/**/ The Purposeful Wife: His Mercies Are New Every Morning {Even On Tired and Busy Ones!}

Thursday, August 16, 2012

His Mercies Are New Every Morning {Even On Tired and Busy Ones!}


This week has been a busy one. On the outset, it looked like a very normal week. A play date on Tuesday, the potential opportunity of learning to can tomatoes with a lady from church....

Then my dentist's office called to ask if they could bump my appointment up one month early. "Sure! Great!" I thought. "Why not get it out of the way?"

That was yesterday, and now today I have to go back to the dentist for two fillings. Followed by yet another follow-up appointment yet to be determined. Awesome.

When I went to buy my bushel of tomatoes for canning, I ended up buying a bushel of green peppers too (for $6, who could pass it up???).

There are countless tomatoes to wash and can, countless green peppers to wash and chop and freeze, and fillings to be had. As well as all the normal duties of grocery shopping, meal planning and making, laundry and ironing, cleaning up house and doing dishes.

The cherry on top is that my daughter is teething. Our nights have been punctuated with screams and tears, and extra throw up. I've been waking up each morning just as tired as I was when I went to bed.

And then this morning my daughter threw up in her car seat (for the second time this week!) on our way to dropping my husband at work. Just add another load of laundry to my tight schedule and staggering to-do list!

My first, knee-jerk reaction is to complain and shut down. Dramatic, I know.

This morning I determined that the first words my eyes would read would be God's Words (not the words of my RSS feed or email!). I hoped to find strength and empowerment for the day... to be honest, I just felt tired.

So I kept complaining. To my husband on the way to work, in my spirit all the way home.

When my daughter started her nap I knew I needed to make a change. I set a timer for a 20 minute power nap. When it went off, I didn't want to get up!

But I shot up a prayer asking for strength and grace, and made myself get up anyway.

I feel revived in energy right now. I am praying that it lasts!

And I am praying that His Spirit will fill me with JOY- so that I will not be dragged down with stress and anxiety, feeling frazzled and burnt out at the end of this day....

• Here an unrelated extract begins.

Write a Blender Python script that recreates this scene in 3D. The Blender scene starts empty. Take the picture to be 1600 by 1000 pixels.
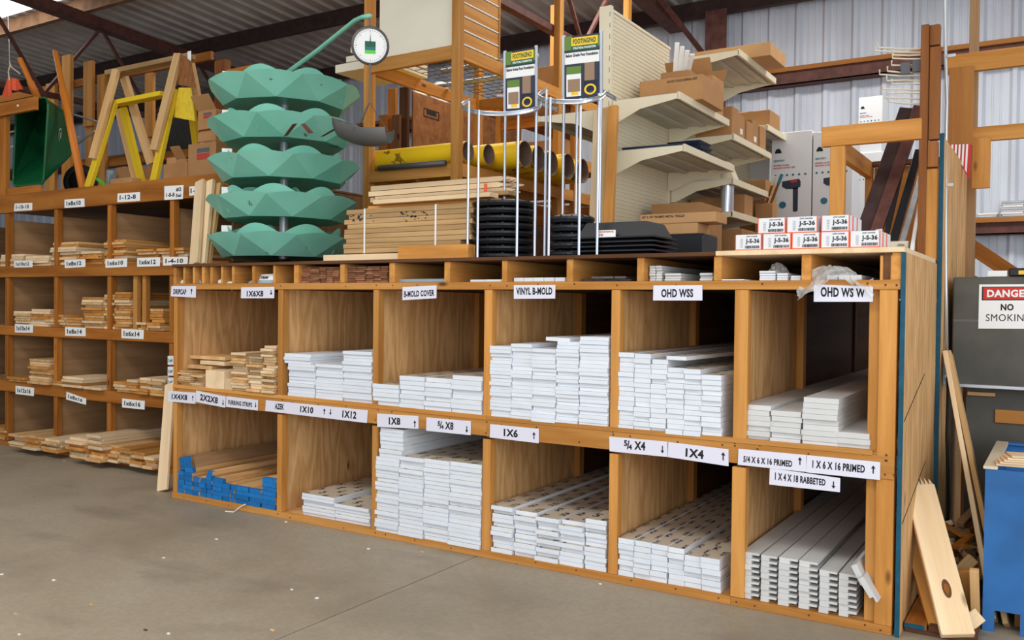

I'm reminding myself that His mercies are new every morning, and that His faithfulness is great. Stories like this one also put many things into perspective. I'm reading Elyse Fitzpatrick's Because He Loves Me right now, and it also is helping my heart and outlook immensely.

Because life isn't just about surviving, but thriving. Enjoying Him and glorifying Him, growing in grace daily. 


My 20 minute blogging timer is about to go off :). Say a prayer for me on this busy day, please?